Projekt Czy zaśpiewają niczym krople deszczu, czy nie ugaszą mojego pragnienia powstał na zamówienie EUROPALIA INTERNATIONAL ARTS FESTIVAL 2013.
* Tytuł wystawy zaczerpnięty jest z piosenki z bollywoodzkiego filmu.
Max Pinckers (1988, Belgia) – dzieciństwo spędził w Indonezji, Indiach, Australii i Singapurze. Z fotografią zaznajomił się jako dwunastolatek. W 2006 roku wrócił do rodzinnego kraju, żeby studiować fotografię dokumentalną w KASK (Królewskiej Akademii Sztuk Pięknych w Gandawie), gdzie obecnie odbywa studia doktoranckie. W 2015 roku uzyskał nominację do nagrody Magnum Photos i założył niezależne wydawnictwo Lyre Press. Od 2011 roku zrealizował kilka dokumentalnych cykli fotograficznych, między innymi w Tajlandii, Indiach, Japonii i Kenii.

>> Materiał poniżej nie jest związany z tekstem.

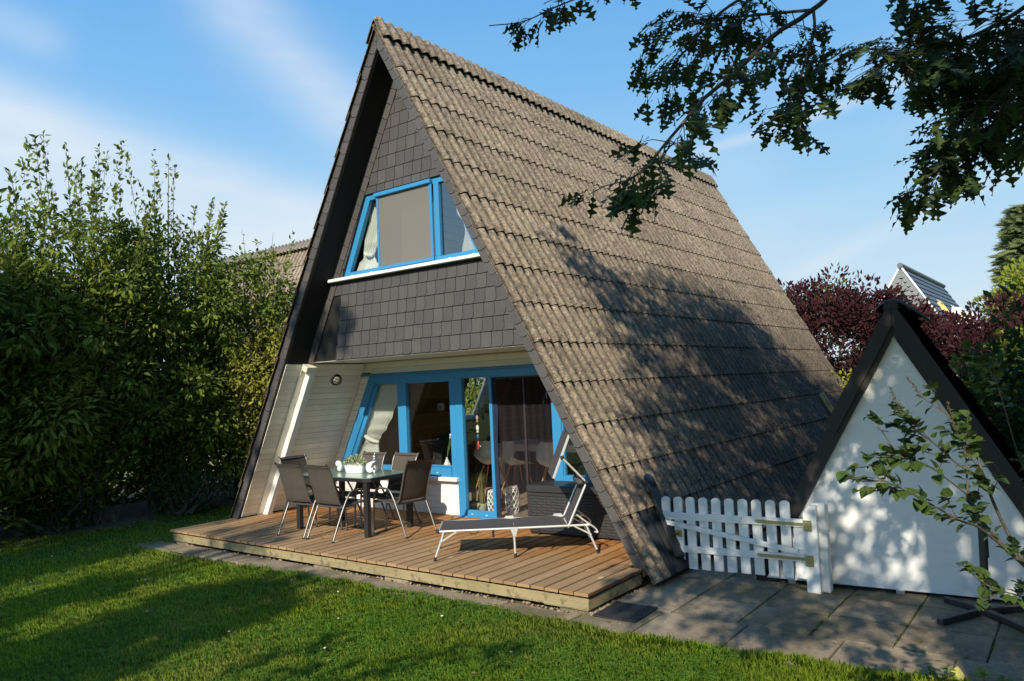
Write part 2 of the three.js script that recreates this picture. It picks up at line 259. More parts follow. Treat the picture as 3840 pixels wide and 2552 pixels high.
M.leaf = leafMat(.38); M.leafGloss = leafMat(.32, .35); M.grass = leafMat(.3, 0, 0, 1); 

// ---------------------------------------------------------------- the A-frame house
const TH = 1.0773, S = Math.sin(TH), C = Math.cos(TH), TAN = S / C, APEX = 6.7205, INN = 6.2998, WAVE = .1729, D1 = .393, D2 = 1.4844, LEN = 10.69;
const rp = (side, s, n, z, apex = APEX) => V(side * (s * C + n * S), apex - s * S + n * C, z);
const xin = y => (INN - y) / TAN;                                 // half width between the inner roof faces at height y
const wave = z => { const f = Math.PI * (-z - .0432) / WAVE; const c = Math.abs(Math.cos(f)); return .054 * (.8 * c + .2 * c * c - 1); };
const tint = (x, y, sd) => .72 + .56 * fbm(x / 11, y / 11, 9, 9, 4, sd);
function corrugated(side, z0, nw, sTop, sBot, nTop, nBot, o = {}) {     // a sheet of nw waves from z0 backwards, between sTop and sBot down the slope
  const t = new Tri(), per = o.per ?? 10, cols = nw * per, rows = o.rows ?? 3, cap = o.cap, L = nw * WAVE; t.c = [];
  const tone = o.tone ?? 1, N = [], P = [];
  const base = cap ? capLine() : null, R = cap ? base.length - 1 : rows;
  for (let r = 0; r <= R; r++) { P.push([]); N.push([]); for (let c = 0; c <= cols; c++) {
    const z = z0 - L * c / cols, h = wave(z), dh = (wave(z - .004) - wave(z + .004)) / -.008;
    let p, n, s;
    if (cap) { const b = base[r]; p = V(b[0] + b[2] * h, b[1] + b[3] * h, z); n = V(b[2], b[3], -dh).normalize(); s = b[4]; }
    else { const f = r / R; s = lerp(sTop, sBot, f); p = rp(side, s, lerp(nTop, nBot, f) + h, z, o.apex); n = V(side * S, C, -dh).normalize(); }
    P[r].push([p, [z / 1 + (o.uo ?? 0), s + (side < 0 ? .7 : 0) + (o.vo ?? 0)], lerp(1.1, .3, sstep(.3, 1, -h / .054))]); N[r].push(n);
  } }
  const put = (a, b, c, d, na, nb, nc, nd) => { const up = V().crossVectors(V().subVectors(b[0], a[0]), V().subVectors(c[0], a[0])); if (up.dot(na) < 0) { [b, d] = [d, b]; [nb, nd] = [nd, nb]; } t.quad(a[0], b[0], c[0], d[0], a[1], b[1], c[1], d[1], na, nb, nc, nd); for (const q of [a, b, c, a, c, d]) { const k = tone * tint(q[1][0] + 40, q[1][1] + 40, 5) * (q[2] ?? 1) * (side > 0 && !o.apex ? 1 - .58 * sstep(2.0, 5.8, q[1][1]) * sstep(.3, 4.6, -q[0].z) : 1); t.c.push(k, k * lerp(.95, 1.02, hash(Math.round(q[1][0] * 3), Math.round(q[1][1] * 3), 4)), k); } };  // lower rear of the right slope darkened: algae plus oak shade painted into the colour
  for (let r = 0; r < R; r++) for (let c = 0; c < cols; c++) put(P[r][c], P[r][c + 1], P[r + 1][c + 1], P[r + 1][c], N[r][c], N[r][c + 1], N[r + 1][c + 1], N[r + 1][c]);
  const edge = (pts, out, thick) => { for (let i = 0; i + 1 < pts.length; i++) { const [a, na] = pts[i], [b, nb] = pts[i + 1], q = (p, n) => [p[0].clone().addScaledVector(n, -thick), [p[1][0], p[1][1] + thick]]; put(a, b, q(b, nb), q(a, na), out, out, out, out); } };
  const flat = side ? V(side * S, C, 0) : null;
  if (cap) { for (const r of [0, R]) { const b = base[r], sd = r ? 1 : -1; edge(P[r].map(p => [p, V(b[2], b[3], 0)]), V(sd * C, -S, 0), .011); } edge(P.map((p, r) => [p[0], V(base[r][2], base[r][3], 0)]), V(0, 0, 1), .011); edge(P.map((p, r) => [p[cols], V(base[r][2], base[r][3], 0)]), V(0, 0, -1), .011); }
  else { edge(P[R].map(p => [p, flat]), V(side * C, -S, 0), .009); if (o.front) edge(P.map(p => [p[0], flat]), V(0, 0, 1), .009); if (o.back) edge(P.map(p => [p[cols], flat]), V(0, 0, -1), .009); }
  return t;
}
function capLine() {                                              // section of the ridge cap: [x, y, nx, ny, s]
  const out = [], n = .036, r = .085, yA = APEX + n / C, cy = yA - r / C;
  const leg = sd => { const a = rp(sd, .3655, n, 0), b = V(sd * r * S, cy + r * C, 0); return [a, b]; };
  let [a, b] = leg(-1); for (let i = 0; i < 3; i++) { const p = a.clone().lerp(b, i / 3); out.push([p.x, p.y, -S, C, .37 * (1 - i / 3)]); }
  for (let i = 0; i <= 8; i++) { const f = lerp(-TH, TH, i / 8); out.push([r * Math.sin(f), cy + r * Math.cos(f), Math.sin(f), Math.cos(f), .02 + .1 * i / 8]); }
  [a, b] = leg(1); for (let i = 1; i <= 3; i++) { const p = b.clone().lerp(a, i / 3); out.push([p.x, p.y, S, C, .12 + .25 * i / 3]); }
  return out;
}
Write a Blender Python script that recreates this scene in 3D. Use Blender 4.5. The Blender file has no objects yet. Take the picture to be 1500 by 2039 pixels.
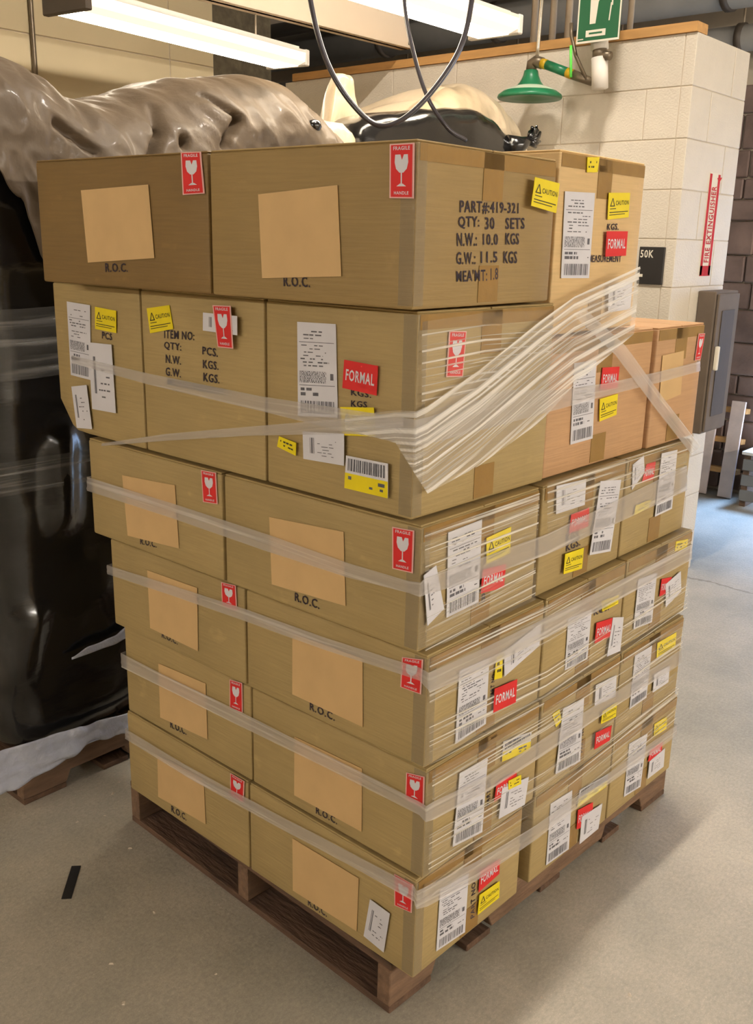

Każdy cykl zamienia się w starannie opracowaną książkę, złożoną z przeplatających się fotografii, dokumentów oraz tekstów.
Nie wierząc w możliwość zachowania czystego obiektywizmu czy neutralności, Pinckers opowiada się za podejściem jawnie subiektywnym, któremu daje wyraz poprzez zauważalne użycie oświetlenia teatralnego, didaskaliów lub statystów. W swojej pracy łączy szeroko zakrojony research i skrupulatne przygotowania techniczne z improwizacją, dzięki czemu tworzone przez niego obrazy są żywe, zaskakujące, krytyczne, zarazem poetyckie i dokumentalne.
Wystawa organizowana w ramach festiwalu Miesiąc Fotografii w Krakowie 2016.